As duas lendas do Nordestes pensaram em um tira-teima definitivo. A sétima luta chegou a ser marcada para 10 de maio deste ano, em Filadélfia, cidade a 350 quilômetros de Salvador, onde Hollyfield vivia.

Não houve luta. E, com sinal trocado, os dois lutadores apontam o mesmo motivo. “Ele sempre foi covarde e fugiu de novo”, diz Hollyfield, que em dificuldades de fala, sequela do boxe. “Ele ficou com medo de morrer. Ele sabe que ia morrer no ringue”,diz Todo Duro.

Aos 48 anos, Hollyfield diz que está aposentado e não pensa mais em lutar. Todo Duro, não. Para ele, o boxe ainda é uma profissão. “Se tiver uma luta minha, eu garanto que vão 8 mil pessoas assistir. Isso dá dinheiro, só que eu quero uma parte boa. Não vai ser como antes, quando me enganaram. Então, se tiver, eu encaro, seja quem for”.

Inclusive, gente do UFC. “Tudo cagão. Minotauro, Minotouro, Belfort, tudo cagão. Pode vir um de cada vez, um em seguida do outro, que eu derrubo”.

A rivalidade eterna entre os dois teve apenas um momento de refluxo, em nome da solidariedade. Em 2011, Hollyfield teve 40% do corpo queimado, após salvar dois sobrinhos de um incêndio. Recebeu um elogio público de Evander Holyfield, que o chamou de verdadeiro herói. Foi ajudado financeiramente por cantores baianos e se recuperou.

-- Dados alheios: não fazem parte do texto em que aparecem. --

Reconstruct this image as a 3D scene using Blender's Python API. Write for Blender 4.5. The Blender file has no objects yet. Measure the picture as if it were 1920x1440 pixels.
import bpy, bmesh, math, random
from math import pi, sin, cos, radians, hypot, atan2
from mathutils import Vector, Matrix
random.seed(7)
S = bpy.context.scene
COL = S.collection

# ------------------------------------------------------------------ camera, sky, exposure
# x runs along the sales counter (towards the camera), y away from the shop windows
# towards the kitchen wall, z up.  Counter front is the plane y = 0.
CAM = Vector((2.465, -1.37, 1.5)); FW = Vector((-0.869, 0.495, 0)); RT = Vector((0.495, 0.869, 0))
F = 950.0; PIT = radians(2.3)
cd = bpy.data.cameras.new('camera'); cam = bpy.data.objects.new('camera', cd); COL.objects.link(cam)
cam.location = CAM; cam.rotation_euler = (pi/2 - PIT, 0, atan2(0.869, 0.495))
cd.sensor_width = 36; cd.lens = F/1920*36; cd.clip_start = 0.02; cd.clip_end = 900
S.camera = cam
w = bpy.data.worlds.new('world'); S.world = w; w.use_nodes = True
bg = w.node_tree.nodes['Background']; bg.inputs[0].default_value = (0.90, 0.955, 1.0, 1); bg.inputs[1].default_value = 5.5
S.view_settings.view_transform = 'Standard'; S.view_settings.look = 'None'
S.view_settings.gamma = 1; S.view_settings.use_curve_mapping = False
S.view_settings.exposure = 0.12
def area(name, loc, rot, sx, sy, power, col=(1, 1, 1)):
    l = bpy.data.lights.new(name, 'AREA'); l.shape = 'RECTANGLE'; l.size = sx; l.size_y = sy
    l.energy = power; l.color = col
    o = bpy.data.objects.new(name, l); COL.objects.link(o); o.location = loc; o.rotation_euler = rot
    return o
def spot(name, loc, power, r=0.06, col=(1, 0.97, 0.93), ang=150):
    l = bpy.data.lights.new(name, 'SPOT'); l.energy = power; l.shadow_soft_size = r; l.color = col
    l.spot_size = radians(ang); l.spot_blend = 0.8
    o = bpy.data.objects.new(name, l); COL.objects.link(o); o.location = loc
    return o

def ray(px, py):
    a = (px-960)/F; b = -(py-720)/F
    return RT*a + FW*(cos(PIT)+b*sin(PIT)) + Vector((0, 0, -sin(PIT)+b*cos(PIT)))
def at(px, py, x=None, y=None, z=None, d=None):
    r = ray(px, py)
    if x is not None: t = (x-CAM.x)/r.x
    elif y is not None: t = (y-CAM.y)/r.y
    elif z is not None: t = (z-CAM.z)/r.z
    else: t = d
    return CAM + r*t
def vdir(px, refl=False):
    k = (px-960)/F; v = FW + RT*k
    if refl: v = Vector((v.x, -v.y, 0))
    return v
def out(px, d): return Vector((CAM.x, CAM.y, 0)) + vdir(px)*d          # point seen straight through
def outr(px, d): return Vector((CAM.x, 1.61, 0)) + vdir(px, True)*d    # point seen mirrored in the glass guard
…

Nesse período, Luciano Todo Duro amoleceu. “Olha, ele foi macho de verdade. Foi um homem. Eu até ia no programa do Luciano Huck para dar um depoimento sobre ele, mas depois não me chamaram mais.”

E agora, Luciano?

“Agora, passou. Se eu cruzar com ele, eu mato. Sempre quis matar esse baiano e ele não escapa mais”.

E agora, Hollyfield?

“Eu soube que ele falou bem de mim no incêndio, mas acabou. Para mim, sempre vai ser um covardão. Quando tiver a apresentação do filme, é bom ir um de cada vez, se não vai ter muita porrada e ele vai sofrer”.